Lexico-semantic and lexico-syntactic expressive means and stylistic devices

Lecture No 5. Stylistic Semasiology.

Stylistic semasiology deals with the additional meanings of a language unit that occur as a result of the substitution of its existing meaning (approved by long usage and fixed in dictionaries) by a new, occasional, individual one, prompted by the speaker’s subjective, original view and evaluation of things. This act of name-exchange or substitution is referred to as transference of meaning – for indeed the name of one object is transferred onto another proceeding from their similarity or closeness. Thus when we name the sun “volcano” or “pancake’ or “mandarin” all names – direct and transferred have at least one common semantic component:

Sun – volcano – pancake – all are hot

Sun – pancake – mandarin – all are round

Sun – mandarin – all are of bright colour

So it is natural that the similarity between real objects finds its reflection in the semantic structure of the words denoting them. The human ability to find associative connection between different things and phenomena is practically unrestricted:

(1) Their thick lips were walls (Sh. Anderson).

(2) His lips were bloodless. The iron teeth of confinement and privation had been slowly filling them down for twenty years (Ch. Dickens).

(3) The rosebuds of her lips (Th. Hardy).

(4) Які пишногубі троянди (Л. Костенко).

(5) Марю гріхом, очима, устами спілими... (А. Криштальський)

All the above-cited lines contain a number of diverse and original images all based on the common concept of human lips and multifold associations this concept evokes in the imagination of different authors.

Each type of intended substitution results in a stylistic device called also a trope. The term trope denotes words and word combinations that are used in figurative meaning and perform expressive function.
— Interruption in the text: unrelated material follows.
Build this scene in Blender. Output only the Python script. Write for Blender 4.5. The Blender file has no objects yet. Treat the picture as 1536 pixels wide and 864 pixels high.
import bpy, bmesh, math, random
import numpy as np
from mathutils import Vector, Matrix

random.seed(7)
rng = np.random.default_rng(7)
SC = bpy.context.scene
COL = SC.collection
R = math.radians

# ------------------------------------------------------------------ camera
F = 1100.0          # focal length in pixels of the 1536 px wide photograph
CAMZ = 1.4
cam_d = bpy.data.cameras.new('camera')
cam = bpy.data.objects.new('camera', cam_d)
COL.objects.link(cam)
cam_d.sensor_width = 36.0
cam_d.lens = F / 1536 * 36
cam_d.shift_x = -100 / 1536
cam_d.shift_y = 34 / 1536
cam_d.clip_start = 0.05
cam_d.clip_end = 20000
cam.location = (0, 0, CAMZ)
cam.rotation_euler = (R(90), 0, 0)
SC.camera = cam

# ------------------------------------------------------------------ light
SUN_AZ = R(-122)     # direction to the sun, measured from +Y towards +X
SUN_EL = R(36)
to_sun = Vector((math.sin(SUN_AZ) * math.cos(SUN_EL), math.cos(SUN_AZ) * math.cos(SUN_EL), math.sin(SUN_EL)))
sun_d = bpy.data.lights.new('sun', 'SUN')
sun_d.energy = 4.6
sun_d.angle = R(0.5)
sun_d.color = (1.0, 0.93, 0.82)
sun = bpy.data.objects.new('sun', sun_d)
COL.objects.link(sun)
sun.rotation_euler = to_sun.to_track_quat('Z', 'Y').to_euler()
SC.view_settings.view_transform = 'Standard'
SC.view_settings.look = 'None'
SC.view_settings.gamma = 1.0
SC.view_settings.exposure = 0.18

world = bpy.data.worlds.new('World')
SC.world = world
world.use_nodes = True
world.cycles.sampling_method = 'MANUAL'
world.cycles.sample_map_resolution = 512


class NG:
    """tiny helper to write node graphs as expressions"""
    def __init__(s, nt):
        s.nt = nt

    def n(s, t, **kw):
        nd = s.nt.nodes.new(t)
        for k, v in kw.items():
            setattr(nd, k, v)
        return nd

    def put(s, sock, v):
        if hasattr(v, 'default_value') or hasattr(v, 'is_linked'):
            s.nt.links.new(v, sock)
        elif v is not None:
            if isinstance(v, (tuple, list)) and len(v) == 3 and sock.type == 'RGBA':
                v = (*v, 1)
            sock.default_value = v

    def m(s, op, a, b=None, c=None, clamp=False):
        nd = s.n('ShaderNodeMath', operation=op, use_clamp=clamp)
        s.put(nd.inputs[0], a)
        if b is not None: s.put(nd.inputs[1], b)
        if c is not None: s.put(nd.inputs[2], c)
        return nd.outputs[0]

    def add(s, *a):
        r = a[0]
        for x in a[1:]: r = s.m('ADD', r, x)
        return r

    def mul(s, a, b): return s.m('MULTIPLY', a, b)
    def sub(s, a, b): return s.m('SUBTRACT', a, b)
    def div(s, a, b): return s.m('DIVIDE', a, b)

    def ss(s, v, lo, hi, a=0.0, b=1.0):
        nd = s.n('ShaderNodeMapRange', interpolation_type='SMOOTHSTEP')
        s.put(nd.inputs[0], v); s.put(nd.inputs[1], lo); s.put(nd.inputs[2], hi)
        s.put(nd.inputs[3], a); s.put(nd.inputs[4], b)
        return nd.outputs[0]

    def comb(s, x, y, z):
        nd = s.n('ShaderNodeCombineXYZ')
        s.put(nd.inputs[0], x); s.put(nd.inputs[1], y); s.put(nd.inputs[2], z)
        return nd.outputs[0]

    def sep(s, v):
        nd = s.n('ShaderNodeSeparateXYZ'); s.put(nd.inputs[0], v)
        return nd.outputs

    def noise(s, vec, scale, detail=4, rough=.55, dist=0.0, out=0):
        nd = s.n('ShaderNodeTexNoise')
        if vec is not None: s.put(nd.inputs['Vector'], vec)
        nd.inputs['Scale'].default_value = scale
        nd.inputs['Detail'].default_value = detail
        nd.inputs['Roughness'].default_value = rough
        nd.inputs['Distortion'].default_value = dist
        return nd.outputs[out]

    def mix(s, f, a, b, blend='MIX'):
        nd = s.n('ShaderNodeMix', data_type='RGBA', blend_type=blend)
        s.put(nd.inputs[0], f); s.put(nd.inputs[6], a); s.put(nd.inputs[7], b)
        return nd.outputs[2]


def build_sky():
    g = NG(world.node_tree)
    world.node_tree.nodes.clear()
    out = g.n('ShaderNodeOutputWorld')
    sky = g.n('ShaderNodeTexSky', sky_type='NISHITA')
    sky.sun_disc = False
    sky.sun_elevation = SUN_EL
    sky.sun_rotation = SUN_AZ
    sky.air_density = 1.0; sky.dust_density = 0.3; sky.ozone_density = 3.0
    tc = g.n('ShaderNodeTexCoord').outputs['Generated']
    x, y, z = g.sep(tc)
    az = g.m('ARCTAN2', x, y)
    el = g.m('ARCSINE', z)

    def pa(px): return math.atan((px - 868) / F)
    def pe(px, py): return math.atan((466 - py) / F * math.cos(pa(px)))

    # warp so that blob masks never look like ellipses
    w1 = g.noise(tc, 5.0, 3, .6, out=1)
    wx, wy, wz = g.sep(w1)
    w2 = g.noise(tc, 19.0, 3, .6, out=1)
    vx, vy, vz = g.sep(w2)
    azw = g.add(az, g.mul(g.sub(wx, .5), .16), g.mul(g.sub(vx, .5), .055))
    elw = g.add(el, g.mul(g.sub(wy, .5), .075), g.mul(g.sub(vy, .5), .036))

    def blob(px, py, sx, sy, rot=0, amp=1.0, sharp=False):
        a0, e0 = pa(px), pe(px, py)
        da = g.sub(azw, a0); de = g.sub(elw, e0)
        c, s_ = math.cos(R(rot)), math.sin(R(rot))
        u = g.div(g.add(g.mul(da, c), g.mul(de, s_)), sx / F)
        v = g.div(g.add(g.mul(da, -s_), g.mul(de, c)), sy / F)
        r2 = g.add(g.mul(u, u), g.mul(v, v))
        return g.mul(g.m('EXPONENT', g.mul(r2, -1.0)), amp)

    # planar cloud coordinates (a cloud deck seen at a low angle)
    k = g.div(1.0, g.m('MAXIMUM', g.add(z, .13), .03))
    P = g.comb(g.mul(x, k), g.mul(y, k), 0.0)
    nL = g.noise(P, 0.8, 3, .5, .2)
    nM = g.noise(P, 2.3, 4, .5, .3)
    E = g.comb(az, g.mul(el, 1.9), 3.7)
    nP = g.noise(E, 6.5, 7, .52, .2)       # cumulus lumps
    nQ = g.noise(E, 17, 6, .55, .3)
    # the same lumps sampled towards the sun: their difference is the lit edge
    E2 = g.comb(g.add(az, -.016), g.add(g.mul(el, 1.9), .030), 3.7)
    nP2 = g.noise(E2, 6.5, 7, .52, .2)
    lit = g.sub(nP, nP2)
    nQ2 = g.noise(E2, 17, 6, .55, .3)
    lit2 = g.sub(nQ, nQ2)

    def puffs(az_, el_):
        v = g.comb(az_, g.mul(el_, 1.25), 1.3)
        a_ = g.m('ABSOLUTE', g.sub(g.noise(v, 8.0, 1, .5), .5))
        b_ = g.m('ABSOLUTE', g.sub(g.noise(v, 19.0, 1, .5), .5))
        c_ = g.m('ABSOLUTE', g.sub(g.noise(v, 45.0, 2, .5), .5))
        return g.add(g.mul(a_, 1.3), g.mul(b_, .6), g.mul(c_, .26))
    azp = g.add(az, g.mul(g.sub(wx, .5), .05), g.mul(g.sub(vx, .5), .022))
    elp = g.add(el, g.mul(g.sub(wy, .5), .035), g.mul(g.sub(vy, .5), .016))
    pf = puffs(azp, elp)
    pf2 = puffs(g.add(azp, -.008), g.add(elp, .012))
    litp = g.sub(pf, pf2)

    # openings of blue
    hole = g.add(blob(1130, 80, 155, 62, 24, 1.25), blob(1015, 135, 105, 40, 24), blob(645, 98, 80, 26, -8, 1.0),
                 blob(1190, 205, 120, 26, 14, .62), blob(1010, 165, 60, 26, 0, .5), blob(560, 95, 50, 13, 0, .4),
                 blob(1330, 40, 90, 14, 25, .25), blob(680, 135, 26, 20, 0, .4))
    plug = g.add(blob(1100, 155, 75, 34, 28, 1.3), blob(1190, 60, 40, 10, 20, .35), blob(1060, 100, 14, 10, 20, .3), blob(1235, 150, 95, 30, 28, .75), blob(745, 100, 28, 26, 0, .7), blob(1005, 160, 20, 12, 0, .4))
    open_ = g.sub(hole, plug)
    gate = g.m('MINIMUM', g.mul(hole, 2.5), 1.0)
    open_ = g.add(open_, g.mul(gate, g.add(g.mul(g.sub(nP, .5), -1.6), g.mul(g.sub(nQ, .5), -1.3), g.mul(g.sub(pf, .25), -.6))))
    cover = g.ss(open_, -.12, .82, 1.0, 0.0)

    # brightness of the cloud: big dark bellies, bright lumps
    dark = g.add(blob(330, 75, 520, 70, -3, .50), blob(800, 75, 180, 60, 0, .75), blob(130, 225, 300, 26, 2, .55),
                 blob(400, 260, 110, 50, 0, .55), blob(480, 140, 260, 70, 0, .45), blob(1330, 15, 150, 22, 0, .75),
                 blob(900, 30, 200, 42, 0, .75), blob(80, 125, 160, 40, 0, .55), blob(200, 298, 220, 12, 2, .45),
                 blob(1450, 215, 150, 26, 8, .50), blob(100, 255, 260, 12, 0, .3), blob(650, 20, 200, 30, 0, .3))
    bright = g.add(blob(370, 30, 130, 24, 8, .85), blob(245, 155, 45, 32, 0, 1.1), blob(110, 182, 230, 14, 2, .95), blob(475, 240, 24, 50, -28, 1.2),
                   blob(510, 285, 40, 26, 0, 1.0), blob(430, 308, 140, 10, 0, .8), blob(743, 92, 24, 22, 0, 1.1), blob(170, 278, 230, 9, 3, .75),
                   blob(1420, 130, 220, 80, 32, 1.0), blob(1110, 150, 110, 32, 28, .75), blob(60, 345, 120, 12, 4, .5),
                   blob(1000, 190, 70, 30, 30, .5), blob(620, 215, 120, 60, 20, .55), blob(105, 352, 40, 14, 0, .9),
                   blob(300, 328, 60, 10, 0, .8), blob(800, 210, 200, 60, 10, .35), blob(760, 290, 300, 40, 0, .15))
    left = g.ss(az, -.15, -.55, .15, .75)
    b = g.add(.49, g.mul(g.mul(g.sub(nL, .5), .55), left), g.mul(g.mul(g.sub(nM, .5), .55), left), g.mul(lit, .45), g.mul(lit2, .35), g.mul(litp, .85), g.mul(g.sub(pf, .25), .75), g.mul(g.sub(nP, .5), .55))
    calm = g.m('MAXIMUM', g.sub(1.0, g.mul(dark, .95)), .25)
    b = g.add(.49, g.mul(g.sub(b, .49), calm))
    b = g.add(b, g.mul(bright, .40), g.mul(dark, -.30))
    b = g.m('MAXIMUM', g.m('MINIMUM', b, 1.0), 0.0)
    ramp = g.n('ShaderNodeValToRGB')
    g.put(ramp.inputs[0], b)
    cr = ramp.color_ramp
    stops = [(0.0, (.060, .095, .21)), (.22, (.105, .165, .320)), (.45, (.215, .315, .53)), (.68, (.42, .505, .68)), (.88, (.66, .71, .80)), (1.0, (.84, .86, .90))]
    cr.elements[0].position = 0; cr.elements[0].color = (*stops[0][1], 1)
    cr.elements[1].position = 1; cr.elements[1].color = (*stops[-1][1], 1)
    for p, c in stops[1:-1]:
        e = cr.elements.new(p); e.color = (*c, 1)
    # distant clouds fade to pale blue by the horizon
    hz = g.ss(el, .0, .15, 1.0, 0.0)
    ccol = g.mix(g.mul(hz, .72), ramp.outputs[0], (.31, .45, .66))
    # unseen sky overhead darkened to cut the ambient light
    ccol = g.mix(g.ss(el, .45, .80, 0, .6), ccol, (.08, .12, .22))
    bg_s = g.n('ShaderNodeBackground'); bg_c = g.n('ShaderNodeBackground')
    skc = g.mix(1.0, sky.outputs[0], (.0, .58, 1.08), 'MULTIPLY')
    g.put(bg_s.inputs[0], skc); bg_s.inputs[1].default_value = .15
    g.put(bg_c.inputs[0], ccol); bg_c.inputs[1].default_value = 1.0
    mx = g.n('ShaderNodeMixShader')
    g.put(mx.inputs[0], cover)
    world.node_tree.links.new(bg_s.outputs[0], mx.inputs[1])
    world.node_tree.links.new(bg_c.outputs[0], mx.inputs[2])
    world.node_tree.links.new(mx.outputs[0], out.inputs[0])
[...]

Among the most frequent tropes are metaphor, metonymy, synecdoche, play on words, irony, epithet, hyperbole, oxymoron, antonomasia, personification, simile, periphrasis, euphemism, allegory, etc.
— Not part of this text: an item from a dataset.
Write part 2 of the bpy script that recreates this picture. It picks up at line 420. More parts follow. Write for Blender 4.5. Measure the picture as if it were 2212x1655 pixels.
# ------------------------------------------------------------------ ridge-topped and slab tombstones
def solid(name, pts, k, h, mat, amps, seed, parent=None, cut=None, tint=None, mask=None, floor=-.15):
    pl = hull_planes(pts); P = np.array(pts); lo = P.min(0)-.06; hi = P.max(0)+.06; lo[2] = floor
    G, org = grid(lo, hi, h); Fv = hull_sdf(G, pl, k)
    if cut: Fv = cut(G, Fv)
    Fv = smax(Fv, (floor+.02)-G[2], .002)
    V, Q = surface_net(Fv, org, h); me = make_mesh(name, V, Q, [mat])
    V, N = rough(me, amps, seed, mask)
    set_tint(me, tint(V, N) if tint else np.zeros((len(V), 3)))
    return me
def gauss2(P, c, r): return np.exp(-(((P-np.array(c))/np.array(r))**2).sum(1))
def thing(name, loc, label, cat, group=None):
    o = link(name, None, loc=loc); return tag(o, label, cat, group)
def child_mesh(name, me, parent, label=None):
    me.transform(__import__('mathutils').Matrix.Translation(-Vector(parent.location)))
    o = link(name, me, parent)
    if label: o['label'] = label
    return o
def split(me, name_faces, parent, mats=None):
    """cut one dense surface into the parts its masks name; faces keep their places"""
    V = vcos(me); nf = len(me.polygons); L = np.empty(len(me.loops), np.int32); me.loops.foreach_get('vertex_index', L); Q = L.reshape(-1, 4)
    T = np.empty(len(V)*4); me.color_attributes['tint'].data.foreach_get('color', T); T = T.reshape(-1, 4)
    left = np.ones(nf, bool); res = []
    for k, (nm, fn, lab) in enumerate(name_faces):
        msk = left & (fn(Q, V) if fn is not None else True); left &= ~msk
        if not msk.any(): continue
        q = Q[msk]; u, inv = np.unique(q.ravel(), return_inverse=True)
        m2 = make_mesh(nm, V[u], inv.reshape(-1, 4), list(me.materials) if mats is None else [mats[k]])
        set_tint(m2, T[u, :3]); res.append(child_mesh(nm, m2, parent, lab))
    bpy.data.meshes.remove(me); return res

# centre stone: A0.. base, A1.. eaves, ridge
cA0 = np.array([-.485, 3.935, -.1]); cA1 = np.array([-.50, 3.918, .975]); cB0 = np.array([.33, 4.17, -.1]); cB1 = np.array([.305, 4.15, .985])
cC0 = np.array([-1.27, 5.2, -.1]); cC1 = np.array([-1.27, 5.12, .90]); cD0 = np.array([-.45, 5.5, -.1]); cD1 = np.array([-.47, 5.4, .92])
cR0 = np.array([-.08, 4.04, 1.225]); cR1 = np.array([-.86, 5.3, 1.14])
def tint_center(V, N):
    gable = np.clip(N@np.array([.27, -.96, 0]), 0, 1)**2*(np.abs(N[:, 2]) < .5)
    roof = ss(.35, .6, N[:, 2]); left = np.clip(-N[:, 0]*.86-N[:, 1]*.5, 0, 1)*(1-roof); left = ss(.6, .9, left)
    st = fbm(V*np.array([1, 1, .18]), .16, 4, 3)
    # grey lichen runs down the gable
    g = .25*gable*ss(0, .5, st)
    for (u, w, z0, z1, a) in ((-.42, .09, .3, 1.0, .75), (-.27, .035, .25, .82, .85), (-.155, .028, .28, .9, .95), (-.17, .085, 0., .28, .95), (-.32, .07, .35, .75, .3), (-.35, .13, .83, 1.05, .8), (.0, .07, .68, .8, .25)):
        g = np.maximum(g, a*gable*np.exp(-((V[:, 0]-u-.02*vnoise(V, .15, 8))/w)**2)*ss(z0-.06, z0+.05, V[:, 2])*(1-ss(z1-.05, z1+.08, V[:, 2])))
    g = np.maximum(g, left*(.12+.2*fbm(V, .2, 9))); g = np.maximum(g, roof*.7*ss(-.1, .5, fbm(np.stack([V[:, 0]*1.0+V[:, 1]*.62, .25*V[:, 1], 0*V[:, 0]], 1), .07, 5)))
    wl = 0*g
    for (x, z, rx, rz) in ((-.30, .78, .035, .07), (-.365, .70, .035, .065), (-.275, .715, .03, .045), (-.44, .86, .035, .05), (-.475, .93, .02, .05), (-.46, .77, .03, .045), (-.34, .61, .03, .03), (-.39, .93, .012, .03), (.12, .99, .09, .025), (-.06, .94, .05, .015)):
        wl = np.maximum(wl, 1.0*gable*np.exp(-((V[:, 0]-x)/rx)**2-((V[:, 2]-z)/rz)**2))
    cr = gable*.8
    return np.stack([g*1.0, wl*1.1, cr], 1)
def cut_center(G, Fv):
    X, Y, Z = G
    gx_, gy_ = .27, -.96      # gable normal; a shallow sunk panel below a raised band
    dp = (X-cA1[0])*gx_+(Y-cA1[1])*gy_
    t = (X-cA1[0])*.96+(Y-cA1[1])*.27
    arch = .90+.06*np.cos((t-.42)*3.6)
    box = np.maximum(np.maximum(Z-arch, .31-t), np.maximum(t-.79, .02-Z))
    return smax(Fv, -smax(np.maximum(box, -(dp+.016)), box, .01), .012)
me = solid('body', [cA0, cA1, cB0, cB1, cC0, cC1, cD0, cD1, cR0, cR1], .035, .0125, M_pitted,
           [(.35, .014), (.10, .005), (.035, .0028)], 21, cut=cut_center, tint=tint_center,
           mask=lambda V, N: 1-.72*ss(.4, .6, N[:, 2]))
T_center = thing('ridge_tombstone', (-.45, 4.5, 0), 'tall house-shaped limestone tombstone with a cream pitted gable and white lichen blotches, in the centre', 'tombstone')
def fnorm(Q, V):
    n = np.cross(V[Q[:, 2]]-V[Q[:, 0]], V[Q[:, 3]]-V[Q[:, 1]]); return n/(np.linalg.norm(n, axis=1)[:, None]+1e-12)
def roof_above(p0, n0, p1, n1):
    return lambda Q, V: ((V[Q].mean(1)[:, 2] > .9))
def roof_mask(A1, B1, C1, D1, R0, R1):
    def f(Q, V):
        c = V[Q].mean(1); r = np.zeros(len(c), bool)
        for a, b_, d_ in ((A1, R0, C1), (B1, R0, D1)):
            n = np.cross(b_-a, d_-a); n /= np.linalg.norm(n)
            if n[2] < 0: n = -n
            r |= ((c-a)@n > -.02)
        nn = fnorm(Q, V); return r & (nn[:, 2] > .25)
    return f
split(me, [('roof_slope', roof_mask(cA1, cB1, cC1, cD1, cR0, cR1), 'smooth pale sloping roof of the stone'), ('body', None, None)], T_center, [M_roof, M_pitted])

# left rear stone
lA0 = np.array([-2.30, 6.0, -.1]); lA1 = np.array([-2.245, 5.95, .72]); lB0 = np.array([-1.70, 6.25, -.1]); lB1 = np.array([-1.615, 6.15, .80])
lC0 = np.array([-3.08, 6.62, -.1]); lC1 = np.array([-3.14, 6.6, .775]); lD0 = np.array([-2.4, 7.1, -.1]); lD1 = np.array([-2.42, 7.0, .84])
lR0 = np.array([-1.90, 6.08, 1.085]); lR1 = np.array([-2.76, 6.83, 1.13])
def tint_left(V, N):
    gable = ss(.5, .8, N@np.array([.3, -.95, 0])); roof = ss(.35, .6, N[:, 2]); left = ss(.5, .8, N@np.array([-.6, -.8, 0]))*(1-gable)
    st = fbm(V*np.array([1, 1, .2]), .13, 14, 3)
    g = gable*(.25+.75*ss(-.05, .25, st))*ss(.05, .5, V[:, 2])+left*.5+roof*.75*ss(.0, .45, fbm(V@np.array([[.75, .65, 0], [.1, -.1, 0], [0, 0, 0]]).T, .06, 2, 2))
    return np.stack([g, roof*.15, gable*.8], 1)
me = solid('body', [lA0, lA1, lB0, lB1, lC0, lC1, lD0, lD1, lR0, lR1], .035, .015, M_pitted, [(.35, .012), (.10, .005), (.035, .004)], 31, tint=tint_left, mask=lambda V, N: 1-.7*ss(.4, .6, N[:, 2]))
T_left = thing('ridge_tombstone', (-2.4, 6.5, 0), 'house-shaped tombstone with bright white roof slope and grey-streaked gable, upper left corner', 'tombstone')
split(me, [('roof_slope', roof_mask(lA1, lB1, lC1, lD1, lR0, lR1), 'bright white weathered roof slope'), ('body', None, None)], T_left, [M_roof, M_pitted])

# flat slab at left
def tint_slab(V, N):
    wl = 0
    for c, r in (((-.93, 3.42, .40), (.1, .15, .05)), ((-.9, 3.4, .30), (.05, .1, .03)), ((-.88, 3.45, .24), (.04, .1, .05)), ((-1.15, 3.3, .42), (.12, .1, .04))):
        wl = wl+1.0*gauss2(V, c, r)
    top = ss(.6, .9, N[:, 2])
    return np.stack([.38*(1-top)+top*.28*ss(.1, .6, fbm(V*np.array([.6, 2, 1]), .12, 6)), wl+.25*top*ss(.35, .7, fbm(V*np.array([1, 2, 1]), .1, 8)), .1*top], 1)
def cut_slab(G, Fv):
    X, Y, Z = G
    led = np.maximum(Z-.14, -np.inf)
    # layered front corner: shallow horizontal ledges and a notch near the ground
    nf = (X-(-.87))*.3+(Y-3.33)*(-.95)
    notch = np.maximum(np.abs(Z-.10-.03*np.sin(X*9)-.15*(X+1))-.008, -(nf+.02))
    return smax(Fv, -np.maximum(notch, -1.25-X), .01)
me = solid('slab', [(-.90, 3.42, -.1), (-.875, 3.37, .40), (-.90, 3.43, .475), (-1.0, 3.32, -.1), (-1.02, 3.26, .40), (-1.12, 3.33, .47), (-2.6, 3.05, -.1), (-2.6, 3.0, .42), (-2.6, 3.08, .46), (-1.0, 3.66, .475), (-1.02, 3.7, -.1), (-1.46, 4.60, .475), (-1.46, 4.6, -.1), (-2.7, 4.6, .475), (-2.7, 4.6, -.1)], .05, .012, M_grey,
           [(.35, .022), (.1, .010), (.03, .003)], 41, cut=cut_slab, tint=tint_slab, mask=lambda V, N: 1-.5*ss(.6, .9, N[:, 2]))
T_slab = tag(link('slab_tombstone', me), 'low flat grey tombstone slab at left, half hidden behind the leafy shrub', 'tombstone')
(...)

Modern linguistics tends to regard tropes as a special system of stylistic devices based on the complex mechanisms of semantic “shifts”, combinations and transformations that generate new senses or new aspects of old meanings. Tropes are garments of verbal poetic images and mirror the peculiarities of human cognition and perception of the world. Tropes are mechanism to express practically unrestricted multitude of concepts by restricted number of language means. And each time a new expression is found it reflects the flexibility and variety of ways to create the image, to increase its communicative power and to impact the reader. For example, the metaphor “Life is a part of speech” (Y. Brodsky) embodies the concept of life as logos, wisdom, basis of human existence by the analogy with the part of speech which is the basis and order of language existence.
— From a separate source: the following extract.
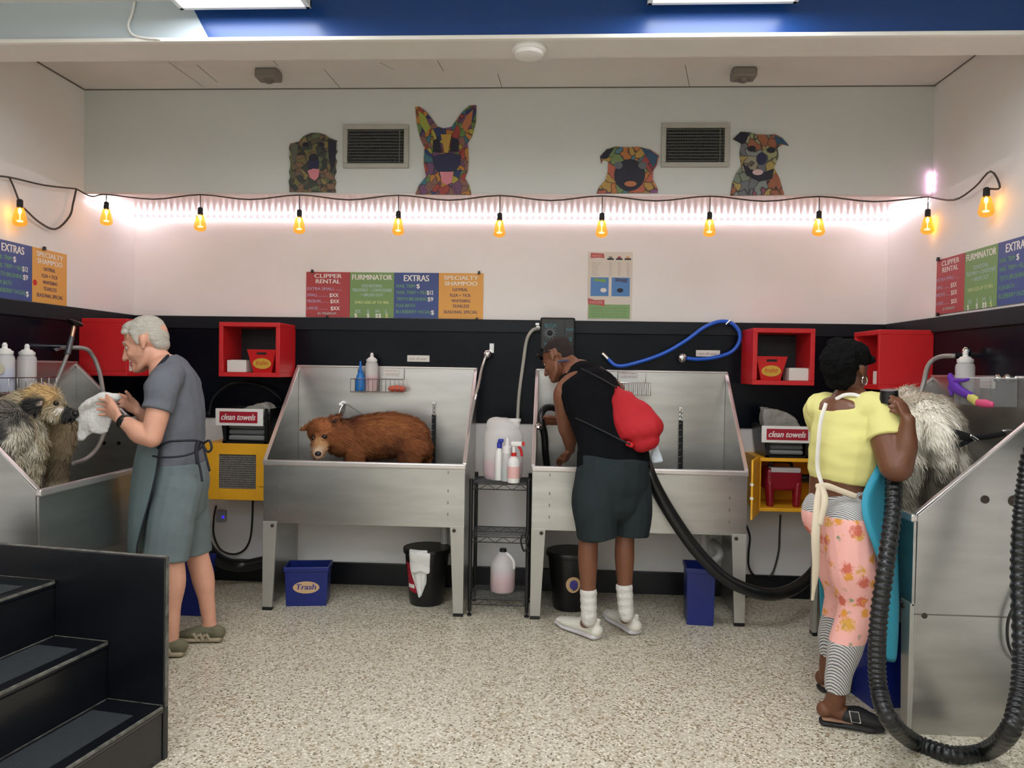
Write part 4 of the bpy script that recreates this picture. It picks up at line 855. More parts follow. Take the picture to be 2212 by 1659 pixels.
# tether straps on the splashes
for u, v0, v1, lb in ((937, 872, 992, 'black tether strap hanging on the splash behind the brown dog'), (1471, 884, 1008, 'black tether strap on the splash right of the red drawstring bag')):
    y = SP-.012; a, b2 = at(u, v0, y=y), at(u, v1, y=y-.02); t = thing('tether_strap', a, lb, 'tether', 'dog tethers')
    b = MB(); s0 = at(u, v0+24, y=y); b.add([(s0.x-.013, y, s0.z), (s0.x+.013, y, s0.z), (b2.x+.013, y-.02, b2.z-.1), (b2.x-.013, y-.02, b2.z-.1)], [(0, 1, 2, 3)]); b.build('strap', mat('strap_black', (24, 24, 26), .8), t, solid=.004)
    b = MB(); z = a.z
    k = 0
    while z > s0.z-.005:
        b.tube([(a.x+(.006 if k % 2 else 0), y, z), (a.x+.008, y-.004*(k % 2), z-.009), (a.x, y, z-.018), (a.x-.008, y+.004*(k % 2), z-.009), (a.x, y, z)], .0022, 6, 2); z -= .014; k += 1
    b.build('chain', chrome, t); MB().lathe([(.016, 0), (.012, .01)], V((a.x, SP+.004, a.z+.004)), 14, Matrix.Rotation(math.pi/2, 3, 'X')).build('eye_plate', chrome, t)
    b = MB()
    for i in range(7): zz_ = s0.z+(b2.z-s0.z)*(i+.5)/7; b.tube([(a.x-.016, y-.006-.02*(i+.5)/7, zz_-.004), (a.x+.002, y-.010-.02*(i+.5)/7, zz_+.004)], .002, 6, 0)
    b.build('stitch', mat('stitch_grey', (150, 150, 148), .5), t)
t = thing('wall_tap', at(740, 870, y=SP), 'small chrome tap on the splash just over the brown dog head', 'tap')
g = lambda u, v, y=SP-.03: at(u, v, y=y)
MB().lathe([(.02, 0), (.02, .02), (.012, .05)], g(740, 872, SP+.003), 14, R).build('valve_body', chrome, t, smooth=40); MB().tube([g(742, 872), g(735, 885, SP-.05), g(732, 896, SP-.06)], .008, 8).build('spout', chrome, t, smooth=180)
MB().tube([g(745, 872), g(762, 882, SP-.01), g(785, 896, SP-.008)], .0025, 6).build('cable', hose_grey, t)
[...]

Verbal poetic images represent a perculiar author’s worldview and are predetermined by dominating social and cultural paradigms of the epoch. For example, names of different plants which were traditionally used in modern Ukrainian and American poetic discourse as national symbols are characterized by new semantic transformations that actualize different connotations in their semantic structure:

Oak – a symbol of eternity, strength and youth in Ukrainian folklore and in Ukrainian literature up to the end of XIXth century – since the middle of XXth century has aсquired additional connotation “past”, “outlast” and embodied the image of suppressed, suffering nation:

(1) ... ніде немає літа від холоду, в ногах посиніли дуби (Л. Костенко).

(2) Лише дуб почорнілий погрубілі руки простер (В. Стус).

(3) Навіть горді дуби упокорено сплять (М. Руденко).

Sunflower and corn has become the images of rural landscapes; cherry-tree and olive – the images of life and freshness against the urbanistic background in XXth century American poetry.

From semasiological point of view tropes are stylistically marked secondary nominations with the complex semantic structure: expressive elements that occurred as a result of operations of association, similarity, comparison, contiguity, contrast are imposed on the denotative meaning. That is why since the time of ancient rhetorics tropes have been the object of heated discussion; their types, number and classification are still a rather controversial issue among the modern scholars. One of the most efficient and comprehensive classifications of them is the division of tropes into the figures of substitution and figures of combination.